Their first single was produced by one of the guys from the Yeah Yeah Yeahs, and the video seems to have been recorded in a Soho loft in New York City. This is a rockier tune.

Pierre Kwenders at Lincoln Center

pierrekwendersatlincolncenterI went with some friends to see Pierre Kwenders at a small room off Broadway called the David Rubenstein Atrium last night. They regularly program free shows in the atrium, and this was the first I’ve gone to.

Kwenders is from Kinshasa, Congo, and now lives in Montreal. His band, three young Quebecois, play guitar and keyboards, various drums, and dj. It’s this last that was a little problematic. Being able to fire samples of strings and horns and chants distorts the small band vibe. Not that this world music wasn’t lush and gorgeous, it was, but when all that recording came to fore things started to sound more like a Peter Gabriel record than a four-piece band on a small stage playing for a couple hundred people. Live became qualified.

The best songs were popping and angular, with a little space between beats. Kwenders is a crooked and crafty dancer, a strong vocal presence in three languages (French, English and, maybe, Lingala–the predominant Kinshasa language), and a charming host. This was his first show ever in the US, and he got the decidedly mixed crowd (all ages, all colors, many nationalities) on their feet and singing and clapping along. The song that got us to the show was Mardi Gras, on record a Francophone hip hop hipster melange, but lacking the rap parts live seemed more a cajun lament.

Another good one was a raucous reggea-ish tribute to the Rumble in the Jungle called Ali Bomaye!
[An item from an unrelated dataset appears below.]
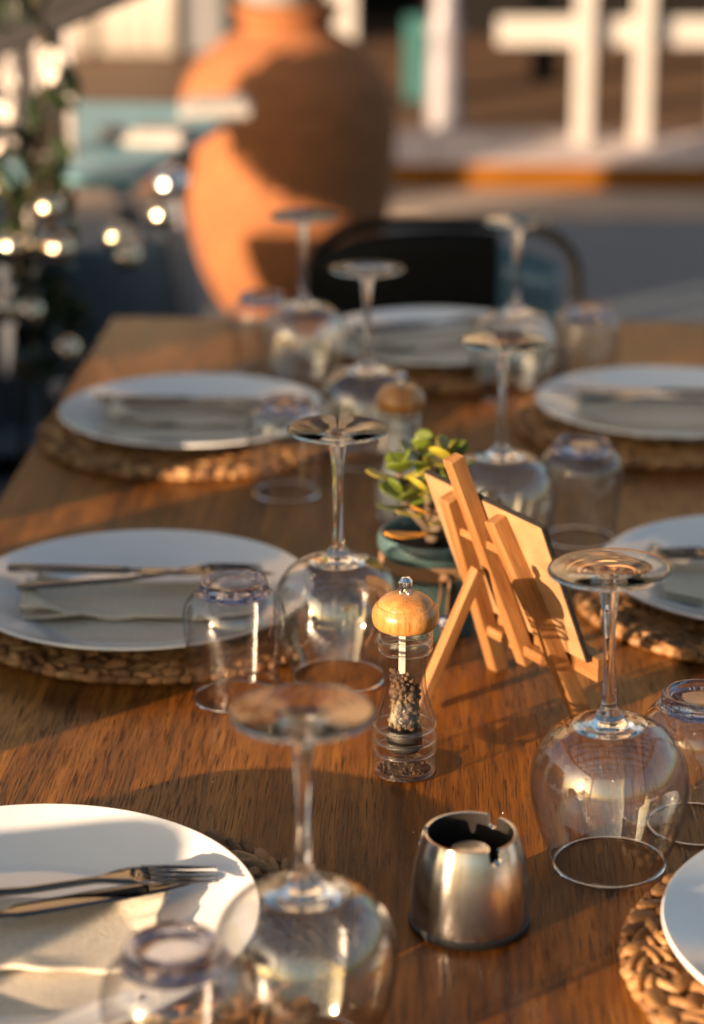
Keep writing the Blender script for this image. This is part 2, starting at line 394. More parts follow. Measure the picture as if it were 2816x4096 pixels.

This is a much sparer version than what the band played last night, but in a way the spareness is a tonic, an open window into Kwender’s lovely voice and lyrical songwriting.

David Bowie has died. Blackstar.

Blackstar, David Bowie’s latest album, came out last week. I’d read the warm, enthusiastic reviews but only sampled small pieces before word came this morning that he’d passed on. I was waiting until I found the whole album, Google Music didn’t have it, but it turns out YouTube did. We’ve written about many Bowie songs and projects here over the years. This cut is a worthy piece of ambitious and pleasurable music suffused with the mythmaking heart found in everything David Bowie created. A look backward into a dark future without him (but with his art) that starts today.

Pink Fairies, The Snake

There was amazing music being made in the early 70s.

Bands were finding ways to synthesize (or touch on) the blues, popular 60s rock, the progressive scene, plus all the soul and r and b that everyone actually loved.

Plus acid. And Lemmy started Motorhead with guys from Pink Fairies, after he was kicked out of Hawkwind.

Pink Fairies were never hitmakers, but they were consummate synthesizers. They made 12 minute prog rock songs and helped invent punk. I admire them hugely. Every song isn’t boss, but every sound is in the groove. Here’s a good one:

Oh, and happy new year! I hope it’s a good one for us all.

Plus, rock bonus: This is the sound that the Pretenders used for Tattooed Love Boys and Boots of Chinese Plastic. Are there others?

Everything But The Girl, Wrong

I came to EBTG backwards. Tracy Thorn is a fantastic lyrics writer, and her collaboration in Everything But the Girl, a band with her husband, hinges on a louche sound and her fine songs.

This sort of English soul music has some seriously specific cultural touchpoints, which I don’t know, but it sounds good, especially when the lyrics aren’t stupid (or, as the English say, duff).

A lot of this stuff sounds the same, they work the same dance music rhythms, but this is one of the tunes EBTG made that sounds first rate to me. Meaning I walk around singing, Wherever you go, I will follow you.